"Offers a balm against despair (and) provides an inspiring theoretical frame for those who continue to fight for indigenous control." --Tribal College Journal (of first edition)
"This second edition is essential reading for reckoning with the ongoing attempts to diminish Indigenous nations' languages and cultures through schooling." --Noelani Goodyear-Kaʻōpua, University of Hawaiʻi at Mānoa
"To Remain an Indian" traces the footprints of Indigenous education in what is now the United States.
Native Peoples' educational systems are rooted in ways of knowing and being that have endured for millennia, despite the imposition of colonial schooling. In this second edition, the authors amplify their theoretical framework of settler colonial safety zones by adding Indigenous sovereignty zones. Safety zones are designed to break Indigenous relationships and impose relations of domination while sovereignty zones foster Indigenous growth, nurture relationships, and support life.
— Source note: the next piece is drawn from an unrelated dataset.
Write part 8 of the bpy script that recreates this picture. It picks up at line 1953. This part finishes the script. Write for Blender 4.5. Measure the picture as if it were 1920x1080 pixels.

This fascinating portrait of Native American education highlights the genealogy of relationships across Peoples, places, and education initiatives in the 20th and 21st centuries. New scholarship re-evaluates early 20th-century "reforms" as less an endorsement of Indigenous self-determination and more a continuation of federal control. The text includes personal narratives from program architects and examines Indigenous language, culture, and education resurgence movements that reckon with the coloniality of U.S. schooling.